Robichaud ended up completely rebuilding Coursera’s support infrastructure, adopting Support both for external customer support as well as for the company’s internal IT help desk. His team also created two help centers using Zendesk Guide, giving both learners and the company’s partners dedicated self-service destinations packed with quality content.

“Our help center is widely visited by our end users,” Robichaud said. “We’ve purposely put a lot of helpful information in there so it’s not only a place to go when you have an issue or need to fix a problem. It’s also a place to go to learn more about Coursera.”

Using Javascript, the team has created a very customized user experience, and the community forums have allowed “wisdom of the crowd” to do some of the heavy-lifting for the support team, especially when there is an incident and users can weigh in on a single thread and the team can provide a single update.

“The forums have provided a transparent, open place where people can discuss issues or ask questions about the product and use the community as a resource rather than rely on 1-to-1 support, which can sometimes take longer,” Robichaud said.

As one might expect, Coursera’s total ticketing volume has steadily increased alongside the number of students enrolled in its courses. Without the help center and community forums, Robichaud estimated that their ticket volume would be 20 percent higher than it is today. “Guide has had a significant impact on us,” he said.

Zendesk’s “very rich APIs” have also made a difference, Robichaud said. For example, the team created a lightweight integration to alert the support team whenever there was a volume increase over a certain threshold. The team has been able to view historical data stored in Coursera’s data warehouse to better understand trends about days and times when volume spikes above average.

“Support has allowed us to be much more proactive and to dive in and understand the root cause of a volume increase—whether it’s an outage, a bug, or something else. “It’s an added value to the operations team, but also for our engineering teams, since we’re now able to surface bugs and issues much faster.”

Using the APIs, Coursera easily extracts data and then uploads it to the data warehouse, where it can be parsed and displayed in forms that users can digest. Robichaud’s team created a tool that generates weekly reports for agents to view their own support activity.

“We have a diverse set of issue types and tickets that we support,” he said, “but we’ve been able to create very granular reports and dashboards because the API allows us to augment the already great functionality with even more custom functionality that we can build into an app.”

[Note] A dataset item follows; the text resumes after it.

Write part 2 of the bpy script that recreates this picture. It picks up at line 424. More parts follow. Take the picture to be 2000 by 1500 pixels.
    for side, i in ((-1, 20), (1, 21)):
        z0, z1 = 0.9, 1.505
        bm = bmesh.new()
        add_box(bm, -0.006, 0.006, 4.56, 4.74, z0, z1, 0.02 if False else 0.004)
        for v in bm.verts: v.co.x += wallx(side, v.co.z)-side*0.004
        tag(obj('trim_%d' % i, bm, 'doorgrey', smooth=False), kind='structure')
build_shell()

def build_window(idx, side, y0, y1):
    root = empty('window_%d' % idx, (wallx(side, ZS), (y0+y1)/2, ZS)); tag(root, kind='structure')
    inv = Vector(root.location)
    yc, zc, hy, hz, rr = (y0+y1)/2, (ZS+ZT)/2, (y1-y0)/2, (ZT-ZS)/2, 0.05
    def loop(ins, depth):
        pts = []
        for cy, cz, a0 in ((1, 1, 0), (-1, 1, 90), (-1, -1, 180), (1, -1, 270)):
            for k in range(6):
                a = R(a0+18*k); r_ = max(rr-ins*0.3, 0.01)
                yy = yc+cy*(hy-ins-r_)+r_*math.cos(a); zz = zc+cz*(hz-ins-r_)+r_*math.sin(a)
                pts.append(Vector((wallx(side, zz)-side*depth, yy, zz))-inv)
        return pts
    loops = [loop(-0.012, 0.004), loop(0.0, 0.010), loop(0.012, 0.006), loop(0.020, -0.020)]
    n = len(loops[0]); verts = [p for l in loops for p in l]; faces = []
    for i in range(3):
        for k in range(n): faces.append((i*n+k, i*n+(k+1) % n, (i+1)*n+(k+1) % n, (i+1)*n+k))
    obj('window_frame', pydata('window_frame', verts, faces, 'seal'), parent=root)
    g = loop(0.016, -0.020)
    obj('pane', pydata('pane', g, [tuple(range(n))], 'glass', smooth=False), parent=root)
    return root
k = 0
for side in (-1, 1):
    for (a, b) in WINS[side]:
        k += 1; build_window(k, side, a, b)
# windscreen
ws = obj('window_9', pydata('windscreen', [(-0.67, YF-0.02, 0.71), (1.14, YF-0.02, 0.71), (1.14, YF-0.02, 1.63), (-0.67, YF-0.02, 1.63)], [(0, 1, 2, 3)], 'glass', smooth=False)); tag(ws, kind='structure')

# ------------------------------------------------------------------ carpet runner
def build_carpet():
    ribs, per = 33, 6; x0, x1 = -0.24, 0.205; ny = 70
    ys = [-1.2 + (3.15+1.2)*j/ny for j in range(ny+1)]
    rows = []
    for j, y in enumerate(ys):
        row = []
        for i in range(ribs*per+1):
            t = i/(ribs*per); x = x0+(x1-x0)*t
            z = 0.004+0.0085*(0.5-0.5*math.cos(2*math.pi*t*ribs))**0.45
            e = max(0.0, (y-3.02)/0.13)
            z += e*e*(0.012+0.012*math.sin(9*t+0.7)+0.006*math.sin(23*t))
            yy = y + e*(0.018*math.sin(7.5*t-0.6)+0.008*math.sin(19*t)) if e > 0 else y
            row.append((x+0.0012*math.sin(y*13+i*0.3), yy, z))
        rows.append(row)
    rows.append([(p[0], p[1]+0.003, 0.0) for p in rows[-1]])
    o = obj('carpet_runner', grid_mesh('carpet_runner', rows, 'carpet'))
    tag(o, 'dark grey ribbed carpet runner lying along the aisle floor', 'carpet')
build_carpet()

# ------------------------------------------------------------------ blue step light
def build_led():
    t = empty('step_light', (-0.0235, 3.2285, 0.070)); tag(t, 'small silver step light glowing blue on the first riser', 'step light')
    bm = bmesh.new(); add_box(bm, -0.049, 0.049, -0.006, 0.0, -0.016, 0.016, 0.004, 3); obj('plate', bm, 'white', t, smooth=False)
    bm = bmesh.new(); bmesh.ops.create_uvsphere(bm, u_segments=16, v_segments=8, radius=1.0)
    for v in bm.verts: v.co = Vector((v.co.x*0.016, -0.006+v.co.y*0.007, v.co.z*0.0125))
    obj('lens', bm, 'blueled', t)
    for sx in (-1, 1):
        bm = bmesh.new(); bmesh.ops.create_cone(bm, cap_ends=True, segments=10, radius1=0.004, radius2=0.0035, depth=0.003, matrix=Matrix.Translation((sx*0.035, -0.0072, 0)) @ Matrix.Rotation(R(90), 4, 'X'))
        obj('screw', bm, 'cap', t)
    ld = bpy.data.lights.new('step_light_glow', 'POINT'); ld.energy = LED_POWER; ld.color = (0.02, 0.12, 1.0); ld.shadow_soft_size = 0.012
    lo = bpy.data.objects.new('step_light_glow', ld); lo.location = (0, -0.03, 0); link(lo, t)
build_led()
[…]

One of the insights the team has been able to glean since implementing Support is a preference among a large number of its users for live chat over other channels of support.

“We’ve seen just incredible resolution times with chat,” Robichaud said. “Issues get solved in minutes whereas previously, it could have taken potentially a couple days with all the back and forth emails. We’ve also seen a dramatic increase in satisfaction with live chat, and the fact that Zendesk Chat integrates so well with Support is amazing.”

Metrics and analytics are the lifeblood of any operations organization. Indeed, the changes that Robichaud and his teams have ushered in provide management with deeper and more granular statistics. What’s more, as he puts it, Coursera now has an infrastructure that will “scale for years to come.”